● **Exercise objective**
Restate the listing below word for word, omitting any images.

● **Records for this task**
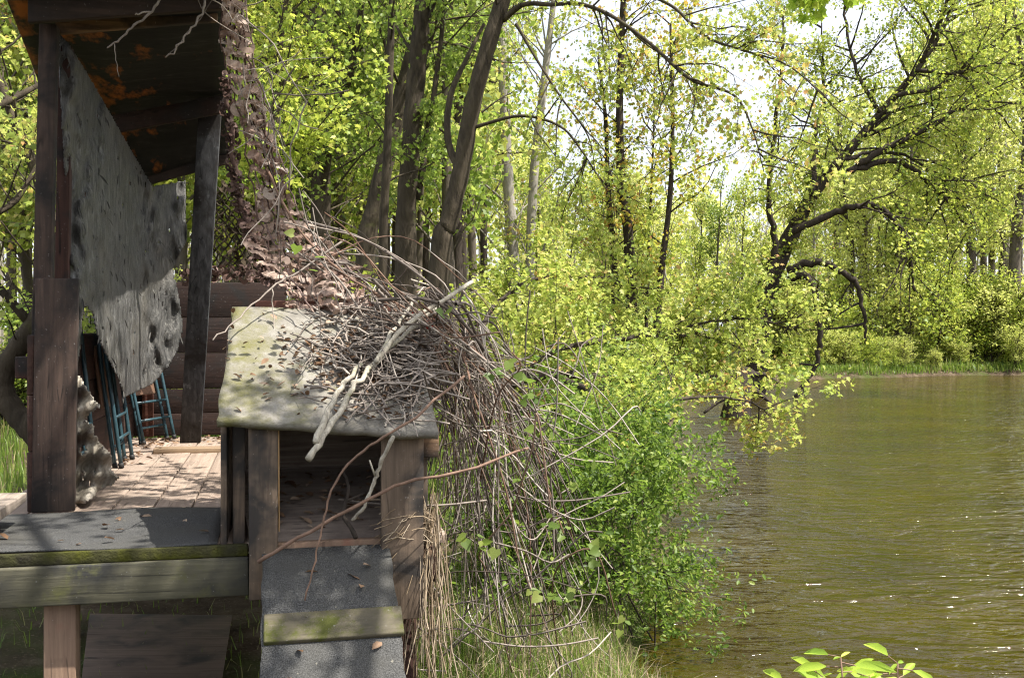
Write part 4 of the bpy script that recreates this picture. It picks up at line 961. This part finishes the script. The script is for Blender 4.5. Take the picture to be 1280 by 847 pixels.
# dark stump standing in the water, stones and roots along the far bank
st = thing('drowned_stump', P(922, 512, 27), 'dark old stump rising from the water under the maple bough', 'stump')
m = MB(); m.tube(line_px([(918, 530, 27), (922, 505, 27), (928, 480, 27.1), (935, 462, 27.2)], 5), np.linspace(.42, .22, 16), 11)
m.build('trunk', M_barkD, st, flat=False)
m = MB()
for pts in ([(915, 480, 27), (890, 470, 26.8), (870, 462, 26.7)], [(930, 478, 27), (950, 492, 26.9), (965, 505, 26.8)], [(925, 490, 27), (900, 500, 26.8), (880, 516, 26.6)], [(930, 470, 27), (955, 468, 27), (972, 478, 27)]):
    m.tube(line_px(pts, 5), np.linspace(.1, .03, 11), 7)
m.build('roots', M_barkD, st, flat=False)

# ------------------------------------------------------------------ grass
m = MB()
def blades(n, xf, yf, h, w=.006, lean=.35):
    x, y = xf(n), yf(n); ok = sdist(x, y) > .12; x, y = x[ok], y[ok]; n = len(x); z = ground_z(x, y)
    hh = h * rng.uniform(.45, 1.2, n); az = rng.uniform(0, 6.283, n); ln = np.minimum(np.abs(rng.normal(size=n)) * lean, 1.15)
    t = np.stack([np.cos(az), np.sin(az), 0 * az], -1); s = np.stack([-np.sin(az), np.cos(az), 0 * az], -1) * (w * rng.uniform(.7, 1.4, n))[:, None]
    b = np.stack([x, y, z], -1); md = b + np.array([0, 0, 1]) * (hh * .6)[:, None] + t * (hh * ln * .35)[:, None]; tp = b + np.array([0, 0, 1]) * (hh * np.cos(ln))[:, None] + t * (hh * ln)[:, None]
    V = np.stack([b - s, b + s, md + s * .7, tp, md - s * .7], 1).reshape(-1, 3); o = np.arange(n)[:, None] * 5
    m.add_np(V, np.concatenate([o + i for i in (0, 1, 2, 4)], 1)); k0 = m.n - len(V); m.loops.append((np.concatenate([o + i for i in (2, 3, 4)], 1) + k0).ravel()); m.tot.extend([3] * n)
R_ = lambda a, b: (lambda n: rng.uniform(a, b, n))
blades(2600, R_(-.75, 1.0), R_(4.2, 7.6), .3, .0022, .7)
tag(m.build('dead_grass', M_strand, None), 'straw coloured dead grass standing among the green on the near bank', 'dead grass', kind='stuff')
m = MB()
blades(9000, R_(-.9, 1.0), R_(4.4, 8), .26, .0028, .5)
blades(800, R_(-3.6, -.4), R_(4.7, 8.5), .1, .003, .8)
blades(24000, R_(-13, -3), R_(8, 24), .25, .008)
blades(9000, R_(-3, 5), R_(9, 30), .4, .012)
blades(6000, R_(14, 36), R_(50, 56), .3, .02, .6); blades(30000, R_(12, 34), R_(45.5, 53), .32, .018, .7)
blades(5000, R_(8, 40), R_(42, 60), .6, .03)
tag(m.build('grass', M_grass, None), 'green grass growing on the banks', 'grass', kind='stuff')

# ------------------------------------------------------------------ light, sky, camera
SUN_AZ, SUN_EL = math.atan2(-.25, .97), math.radians(62)
sd = Vector((math.cos(SUN_EL) * math.cos(SUN_AZ), math.cos(SUN_EL) * math.sin(SUN_AZ), math.sin(SUN_EL)))
sl_ = bpy.data.lights.new('sun', 'SUN'); sl_.energy = 5.0; sl_.angle = math.radians(.53); sl_.color = (1, .95, .86)
so = bpy.data.objects.new('sun', sl_); COL.objects.link(so); so.rotation_euler = sd.to_track_quat('Z', 'Y').to_euler()
w = bpy.data.worlds.new('World'); scene.world = w; w.use_nodes = True
nt = w.node_tree; bg = nt.nodes['Background']; sky = nt.nodes.new('ShaderNodeTexSky'); sky.sky_type = 'NISHITA'; sky.sun_disc = False
sky.sun_elevation = SUN_EL; sky.sun_rotation = math.pi / 2 - SUN_AZ; sky.dust_density = 5; sky.air_density = 1.0; sky.ozone_density = .8
tc = nt.nodes.new('ShaderNodeTexCoord'); cn = nt.nodes.new('ShaderNodeTexNoise'); cn.inputs['Scale'].default_value = 3.0; cn.inputs['Detail'].default_value = 5
nt.links.new(tc.outputs['Generated'], cn.inputs['Vector'])
cr_ = nt.nodes.new('ShaderNodeMapRange'); nt.links.new(cn.outputs['Fac'], cr_.inputs[0]); cr_.inputs[1].default_value = .3; cr_.inputs[2].default_value = .7; cr_.inputs[3].default_value = .35; cr_.inputs[4].default_value = .95
mixn = nt.nodes.new('ShaderNodeMix'); mixn.data_type = 'RGBA'; nt.links.new(cr_.outputs[0], mixn.inputs[0]); nt.links.new(sky.outputs[0], mixn.inputs[6]); mixn.inputs[7].default_value = (4.6, 4.75, 5.0, 1)   # thin veil of high cloud
nt.links.new(mixn.outputs[2], bg.inputs[0]); bg.inputs[1].default_value = .15
cam = bpy.data.cameras.new('camera'); co = bpy.data.objects.new('camera', cam); COL.objects.link(co)
co.location = (0, 0, CZ); co.rotation_euler = (math.radians(90), 0, 0)
cam.sensor_width = 36; cam.lens = 36 * F / 1280; cam.shift_y = -(423.5 - HY) / 1280; cam.clip_start = .05; cam.clip_end = 2000
scene.camera = co
vs = scene.view_settings; vs.view_transform = 'Standard'; vs.look = 'None'; vs.exposure = 1.1; vs.gamma = 1; vs.use_curve_mapping = False
scene.render.engine = 'CYCLES'; cy = scene.cycles
cy.max_bounces = 7; cy.diffuse_bounces = 5; cy.glossy_bounces = 3; cy.transmission_bounces = 4; cy.transparent_max_bounces = 4
cy.caustics_reflective = False; cy.caustics_refractive = False; cy.sample_clamp_indirect = 6
cy.use_denoising = True; cy.denoising_prefilter = 'FAST'; scene.cycles.filter_width = 1.15
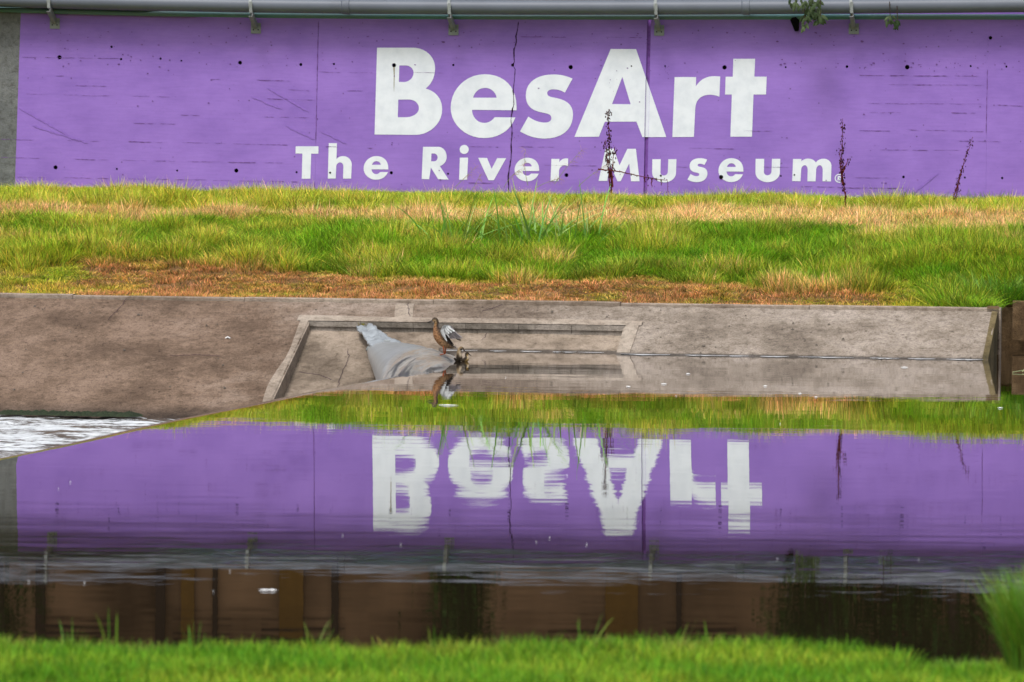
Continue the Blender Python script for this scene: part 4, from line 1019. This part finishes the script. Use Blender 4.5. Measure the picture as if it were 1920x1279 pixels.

● **Response below**
Write part 4 of the bpy script that recreates this picture. It picks up at line 961. This part finishes the script. The script is for Blender 4.5. Take the picture to be 1280 by 847 pixels.
# dark stump standing in the water, stones and roots along the far bank
st = thing('drowned_stump', P(922, 512, 27), 'dark old stump rising from the water under the maple bough', 'stump')
m = MB(); m.tube(line_px([(918, 530, 27), (922, 505, 27), (928, 480, 27.1), (935, 462, 27.2)], 5), np.linspace(.42, .22, 16), 11)
m.build('trunk', M_barkD, st, flat=False)
m = MB()
for pts in ([(915, 480, 27), (890, 470, 26.8), (870, 462, 26.7)], [(930, 478, 27), (950, 492, 26.9), (965, 505, 26.8)], [(925, 490, 27), (900, 500, 26.8), (880, 516, 26.6)], [(930, 470, 27), (955, 468, 27), (972, 478, 27)]):
    m.tube(line_px(pts, 5), np.linspace(.1, .03, 11), 7)
m.build('roots', M_barkD, st, flat=False)

# ------------------------------------------------------------------ grass
m = MB()
def blades(n, xf, yf, h, w=.006, lean=.35):
    x, y = xf(n), yf(n); ok = sdist(x, y) > .12; x, y = x[ok], y[ok]; n = len(x); z = ground_z(x, y)
    hh = h * rng.uniform(.45, 1.2, n); az = rng.uniform(0, 6.283, n); ln = np.minimum(np.abs(rng.normal(size=n)) * lean, 1.15)
    t = np.stack([np.cos(az), np.sin(az), 0 * az], -1); s = np.stack([-np.sin(az), np.cos(az), 0 * az], -1) * (w * rng.uniform(.7, 1.4, n))[:, None]
    b = np.stack([x, y, z], -1); md = b + np.array([0, 0, 1]) * (hh * .6)[:, None] + t * (hh * ln * .35)[:, None]; tp = b + np.array([0, 0, 1]) * (hh * np.cos(ln))[:, None] + t * (hh * ln)[:, None]
    V = np.stack([b - s, b + s, md + s * .7, tp, md - s * .7], 1).reshape(-1, 3); o = np.arange(n)[:, None] * 5
    m.add_np(V, np.concatenate([o + i for i in (0, 1, 2, 4)], 1)); k0 = m.n - len(V); m.loops.append((np.concatenate([o + i for i in (2, 3, 4)], 1) + k0).ravel()); m.tot.extend([3] * n)
R_ = lambda a, b: (lambda n: rng.uniform(a, b, n))
blades(2600, R_(-.75, 1.0), R_(4.2, 7.6), .3, .0022, .7)
tag(m.build('dead_grass', M_strand, None), 'straw coloured dead grass standing among the green on the near bank', 'dead grass', kind='stuff')
m = MB()
blades(9000, R_(-.9, 1.0), R_(4.4, 8), .26, .0028, .5)
blades(800, R_(-3.6, -.4), R_(4.7, 8.5), .1, .003, .8)
blades(24000, R_(-13, -3), R_(8, 24), .25, .008)
blades(9000, R_(-3, 5), R_(9, 30), .4, .012)
blades(6000, R_(14, 36), R_(50, 56), .3, .02, .6); blades(30000, R_(12, 34), R_(45.5, 53), .32, .018, .7)
blades(5000, R_(8, 40), R_(42, 60), .6, .03)
tag(m.build('grass', M_grass, None), 'green grass growing on the banks', 'grass', kind='stuff')

# ------------------------------------------------------------------ light, sky, camera
SUN_AZ, SUN_EL = math.atan2(-.25, .97), math.radians(62)
sd = Vector((math.cos(SUN_EL) * math.cos(SUN_AZ), math.cos(SUN_EL) * math.sin(SUN_AZ), math.sin(SUN_EL)))
sl_ = bpy.data.lights.new('sun', 'SUN'); sl_.energy = 5.0; sl_.angle = math.radians(.53); sl_.color = (1, .95, .86)
so = bpy.data.objects.new('sun', sl_); COL.objects.link(so); so.rotation_euler = sd.to_track_quat('Z', 'Y').to_euler()
w = bpy.data.worlds.new('World'); scene.world = w; w.use_nodes = True
nt = w.node_tree; bg = nt.nodes['Background']; sky = nt.nodes.new('ShaderNodeTexSky'); sky.sky_type = 'NISHITA'; sky.sun_disc = False
sky.sun_elevation = SUN_EL; sky.sun_rotation = math.pi / 2 - SUN_AZ; sky.dust_density = 5; sky.air_density = 1.0; sky.ozone_density = .8
tc = nt.nodes.new('ShaderNodeTexCoord'); cn = nt.nodes.new('ShaderNodeTexNoise'); cn.inputs['Scale'].default_value = 3.0; cn.inputs['Detail'].default_value = 5
nt.links.new(tc.outputs['Generated'], cn.inputs['Vector'])
cr_ = nt.nodes.new('ShaderNodeMapRange'); nt.links.new(cn.outputs['Fac'], cr_.inputs[0]); cr_.inputs[1].default_value = .3; cr_.inputs[2].default_value = .7; cr_.inputs[3].default_value = .35; cr_.inputs[4].default_value = .95
mixn = nt.nodes.new('ShaderNodeMix'); mixn.data_type = 'RGBA'; nt.links.new(cr_.outputs[0], mixn.inputs[0]); nt.links.new(sky.outputs[0], mixn.inputs[6]); mixn.inputs[7].default_value = (4.6, 4.75, 5.0, 1)   # thin veil of high cloud
nt.links.new(mixn.outputs[2], bg.inputs[0]); bg.inputs[1].default_value = .15
cam = bpy.data.cameras.new('camera'); co = bpy.data.objects.new('camera', cam); COL.objects.link(co)
co.location = (0, 0, CZ); co.rotation_euler = (math.radians(90), 0, 0)
cam.sensor_width = 36; cam.lens = 36 * F / 1280; cam.shift_y = -(423.5 - HY) / 1280; cam.clip_start = .05; cam.clip_end = 2000
scene.camera = co
vs = scene.view_settings; vs.view_transform = 'Standard'; vs.look = 'None'; vs.exposure = 1.1; vs.gamma = 1; vs.use_curve_mapping = False
scene.render.engine = 'CYCLES'; cy = scene.cycles
cy.max_bounces = 7; cy.diffuse_bounces = 5; cy.glossy_bounces = 3; cy.transmission_bounces = 4; cy.transparent_max_bounces = 4
cy.caustics_reflective = False; cy.caustics_refractive = False; cy.sample_clamp_indirect = 6
cy.use_denoising = True; cy.denoising_prefilter = 'FAST'; scene.cycles.filter_width = 1.15
Continue the Blender Python script for this scene: part 4, from line 1019. This part finishes the script. Use Blender 4.5. Measure the picture as if it were 1920x1279 pixels.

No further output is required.